* [Collected data]:
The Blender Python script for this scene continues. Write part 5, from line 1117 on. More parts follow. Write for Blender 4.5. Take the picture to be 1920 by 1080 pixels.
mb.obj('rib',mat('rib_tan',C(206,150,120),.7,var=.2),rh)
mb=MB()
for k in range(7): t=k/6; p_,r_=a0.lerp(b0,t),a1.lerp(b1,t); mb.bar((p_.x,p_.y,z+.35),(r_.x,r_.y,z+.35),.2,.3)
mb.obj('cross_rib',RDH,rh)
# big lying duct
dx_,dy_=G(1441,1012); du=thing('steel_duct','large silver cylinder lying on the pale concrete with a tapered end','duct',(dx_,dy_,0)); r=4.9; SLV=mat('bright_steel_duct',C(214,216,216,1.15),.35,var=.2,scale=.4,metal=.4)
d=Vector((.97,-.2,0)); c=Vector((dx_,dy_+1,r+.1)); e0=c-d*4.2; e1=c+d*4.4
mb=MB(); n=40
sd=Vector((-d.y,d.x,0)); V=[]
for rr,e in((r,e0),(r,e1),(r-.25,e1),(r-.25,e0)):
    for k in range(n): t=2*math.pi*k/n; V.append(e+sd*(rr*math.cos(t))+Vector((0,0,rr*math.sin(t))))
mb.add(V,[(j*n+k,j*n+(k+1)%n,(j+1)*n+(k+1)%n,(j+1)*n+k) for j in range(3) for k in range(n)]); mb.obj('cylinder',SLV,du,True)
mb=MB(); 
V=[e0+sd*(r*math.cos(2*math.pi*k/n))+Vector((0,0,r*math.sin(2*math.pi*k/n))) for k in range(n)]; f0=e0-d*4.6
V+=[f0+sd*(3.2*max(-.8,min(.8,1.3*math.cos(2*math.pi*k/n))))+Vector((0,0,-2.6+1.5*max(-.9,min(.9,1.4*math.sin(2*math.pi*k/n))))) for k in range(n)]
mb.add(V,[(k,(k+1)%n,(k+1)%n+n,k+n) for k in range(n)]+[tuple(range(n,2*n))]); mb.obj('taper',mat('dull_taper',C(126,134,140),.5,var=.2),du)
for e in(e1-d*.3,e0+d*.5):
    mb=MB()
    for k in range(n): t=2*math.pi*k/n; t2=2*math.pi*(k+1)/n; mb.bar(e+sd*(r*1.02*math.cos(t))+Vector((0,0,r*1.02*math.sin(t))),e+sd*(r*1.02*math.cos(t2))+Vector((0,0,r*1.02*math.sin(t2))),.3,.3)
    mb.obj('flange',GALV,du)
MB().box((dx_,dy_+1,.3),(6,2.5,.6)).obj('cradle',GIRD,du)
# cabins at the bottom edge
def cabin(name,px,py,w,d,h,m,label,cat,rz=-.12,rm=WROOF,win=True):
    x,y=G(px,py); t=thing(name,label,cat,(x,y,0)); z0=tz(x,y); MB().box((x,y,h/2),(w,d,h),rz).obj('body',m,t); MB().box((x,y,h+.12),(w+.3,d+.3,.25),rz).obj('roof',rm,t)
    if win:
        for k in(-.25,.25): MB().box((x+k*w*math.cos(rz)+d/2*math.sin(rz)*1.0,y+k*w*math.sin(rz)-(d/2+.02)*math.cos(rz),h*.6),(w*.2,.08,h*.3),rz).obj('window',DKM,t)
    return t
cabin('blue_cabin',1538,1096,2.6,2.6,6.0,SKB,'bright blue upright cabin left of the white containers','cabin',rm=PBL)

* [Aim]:
Print the listing above in full, exactly as it is.

* [Completed exercise]:
The Blender Python script for this scene continues. Write part 5, from line 1117 on. More parts follow. Write for Blender 4.5. Take the picture to be 1920 by 1080 pixels.
mb.obj('rib',mat('rib_tan',C(206,150,120),.7,var=.2),rh)
mb=MB()
for k in range(7): t=k/6; p_,r_=a0.lerp(b0,t),a1.lerp(b1,t); mb.bar((p_.x,p_.y,z+.35),(r_.x,r_.y,z+.35),.2,.3)
mb.obj('cross_rib',RDH,rh)
# big lying duct
dx_,dy_=G(1441,1012); du=thing('steel_duct','large silver cylinder lying on the pale concrete with a tapered end','duct',(dx_,dy_,0)); r=4.9; SLV=mat('bright_steel_duct',C(214,216,216,1.15),.35,var=.2,scale=.4,metal=.4)
d=Vector((.97,-.2,0)); c=Vector((dx_,dy_+1,r+.1)); e0=c-d*4.2; e1=c+d*4.4
mb=MB(); n=40
sd=Vector((-d.y,d.x,0)); V=[]
for rr,e in((r,e0),(r,e1),(r-.25,e1),(r-.25,e0)):
    for k in range(n): t=2*math.pi*k/n; V.append(e+sd*(rr*math.cos(t))+Vector((0,0,rr*math.sin(t))))
mb.add(V,[(j*n+k,j*n+(k+1)%n,(j+1)*n+(k+1)%n,(j+1)*n+k) for j in range(3) for k in range(n)]); mb.obj('cylinder',SLV,du,True)
mb=MB(); 
V=[e0+sd*(r*math.cos(2*math.pi*k/n))+Vector((0,0,r*math.sin(2*math.pi*k/n))) for k in range(n)]; f0=e0-d*4.6
V+=[f0+sd*(3.2*max(-.8,min(.8,1.3*math.cos(2*math.pi*k/n))))+Vector((0,0,-2.6+1.5*max(-.9,min(.9,1.4*math.sin(2*math.pi*k/n))))) for k in range(n)]
mb.add(V,[(k,(k+1)%n,(k+1)%n+n,k+n) for k in range(n)]+[tuple(range(n,2*n))]); mb.obj('taper',mat('dull_taper',C(126,134,140),.5,var=.2),du)
for e in(e1-d*.3,e0+d*.5):
    mb=MB()
    for k in range(n): t=2*math.pi*k/n; t2=2*math.pi*(k+1)/n; mb.bar(e+sd*(r*1.02*math.cos(t))+Vector((0,0,r*1.02*math.sin(t))),e+sd*(r*1.02*math.cos(t2))+Vector((0,0,r*1.02*math.sin(t2))),.3,.3)
    mb.obj('flange',GALV,du)
MB().box((dx_,dy_+1,.3),(6,2.5,.6)).obj('cradle',GIRD,du)
# cabins at the bottom edge
def cabin(name,px,py,w,d,h,m,label,cat,rz=-.12,rm=WROOF,win=True):
    x,y=G(px,py); t=thing(name,label,cat,(x,y,0)); z0=tz(x,y); MB().box((x,y,h/2),(w,d,h),rz).obj('body',m,t); MB().box((x,y,h+.12),(w+.3,d+.3,.25),rz).obj('roof',rm,t)
    if win:
        for k in(-.25,.25): MB().box((x+k*w*math.cos(rz)+d/2*math.sin(rz)*1.0,y+k*w*math.sin(rz)-(d/2+.02)*math.cos(rz),h*.6),(w*.2,.08,h*.3),rz).obj('window',DKM,t)
    return t
cabin('blue_cabin',1538,1096,2.6,2.6,6.0,SKB,'bright blue upright cabin left of the white containers','cabin',rm=PBL)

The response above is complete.